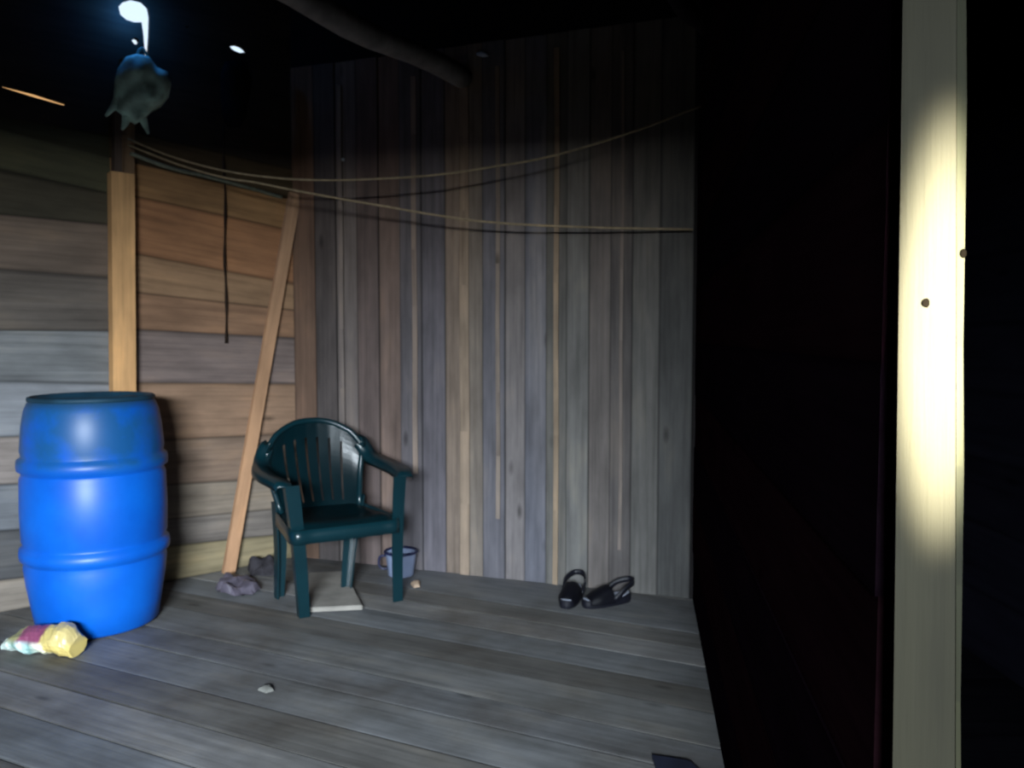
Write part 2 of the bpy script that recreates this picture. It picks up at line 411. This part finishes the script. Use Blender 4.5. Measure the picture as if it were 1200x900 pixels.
# ---------------------------------------------------------------- blue barrel
def barrel_mat():
    m, nt, b = nodes('blue_plastic', .42, .4); L = nt.links
    tc = N(nt, 'ShaderNodeTexCoord'); sx = N(nt, 'ShaderNodeSeparateXYZ'); L.new(tc.outputs['Object'], sx.inputs[0])
    n = N(nt, 'ShaderNodeTexNoise', Scale=4.0, Detail=6.0, Roughness=.6); L.new(tc.outputs['Object'], n.inputs['Vector'])
    base = ramp(nt, n.outputs[0], [(.3, rgb(0, 76, 172)), (.7, rgb(4, 94, 194))])
    zr = ramp(nt, sx.outputs['Z'], [(.66, 0.0), (.70, 1.0)])          # grime lies above the upper hoop
    zt = ramp(nt, sx.outputs['Z'], [(.91, 0.0), (.945, 1.0)])
    gn = ramp(nt, n.outputs[0], [(.38, 0.0), (.56, .8)])
    g = N(nt, 'ShaderNodeMath', operation='MULTIPLY'); L.new(zr, g.inputs[0]); L.new(gn, g.inputs[1])
    c = mixc(nt, g.outputs[0], base, rgb(22, 74, 110)); c = mixc(nt, zt, c, rgb(30, 62, 84))
    L.new(c, b.inputs['Base Color'])
    return m
bc = floor_at(117, 750); R_ = .238; bc = bc + Vector((bc.x, bc.y, 0)).normalized() * R_
t = thing('plastic_barrel', 'tall blue plastic barrel with two hoops and a grimy top', 'barrel', bc)
HB, RB = .95, .277
prof = [(0, 0), (.214, 0), (.232, .012), (.247, .10), (.263, .20), (.270, .270), (.266, .288), (.268, .296), (.282, .306), (.284, .325), (.282, .344), (.268, .354), (.266, .362), (.274, .378), (.277, .5), (.274, .63),
        (.266, .648), (.268, .656), (.282, .666), (.284, .686), (.282, .706), (.268, .716), (.266, .724), (.270, .745), (.262, .84), (.252, .90), (.240, .932), (.230, HB - .003)]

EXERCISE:
Copy every line of the data exactly as written, excluding the pictures.

RESULT FOR THIS EXERCISE:
Write part 2 of the bpy script that recreates this picture. It picks up at line 411. This part finishes the script. Use Blender 4.5. Measure the picture as if it were 1200x900 pixels.
# ---------------------------------------------------------------- blue barrel
def barrel_mat():
    m, nt, b = nodes('blue_plastic', .42, .4); L = nt.links
    tc = N(nt, 'ShaderNodeTexCoord'); sx = N(nt, 'ShaderNodeSeparateXYZ'); L.new(tc.outputs['Object'], sx.inputs[0])
    n = N(nt, 'ShaderNodeTexNoise', Scale=4.0, Detail=6.0, Roughness=.6); L.new(tc.outputs['Object'], n.inputs['Vector'])
    base = ramp(nt, n.outputs[0], [(.3, rgb(0, 76, 172)), (.7, rgb(4, 94, 194))])
    zr = ramp(nt, sx.outputs['Z'], [(.66, 0.0), (.70, 1.0)])          # grime lies above the upper hoop
    zt = ramp(nt, sx.outputs['Z'], [(.91, 0.0), (.945, 1.0)])
    gn = ramp(nt, n.outputs[0], [(.38, 0.0), (.56, .8)])
    g = N(nt, 'ShaderNodeMath', operation='MULTIPLY'); L.new(zr, g.inputs[0]); L.new(gn, g.inputs[1])
    c = mixc(nt, g.outputs[0], base, rgb(22, 74, 110)); c = mixc(nt, zt, c, rgb(30, 62, 84))
    L.new(c, b.inputs['Base Color'])
    return m
bc = floor_at(117, 750); R_ = .238; bc = bc + Vector((bc.x, bc.y, 0)).normalized() * R_
t = thing('plastic_barrel', 'tall blue plastic barrel with two hoops and a grimy top', 'barrel', bc)
HB, RB = .95, .277
prof = [(0, 0), (.214, 0), (.232, .012), (.247, .10), (.263, .20), (.270, .270), (.266, .288), (.268, .296), (.282, .306), (.284, .325), (.282, .344), (.268, .354), (.266, .362), (.274, .378), (.277, .5), (.274, .63),
        (.266, .648), (.268, .656), (.282, .666), (.284, .686), (.282, .706), (.268, .716), (.266, .724), (.270, .745), (.262, .84), (.252, .90), (.240, .932), (.230, HB - .003)]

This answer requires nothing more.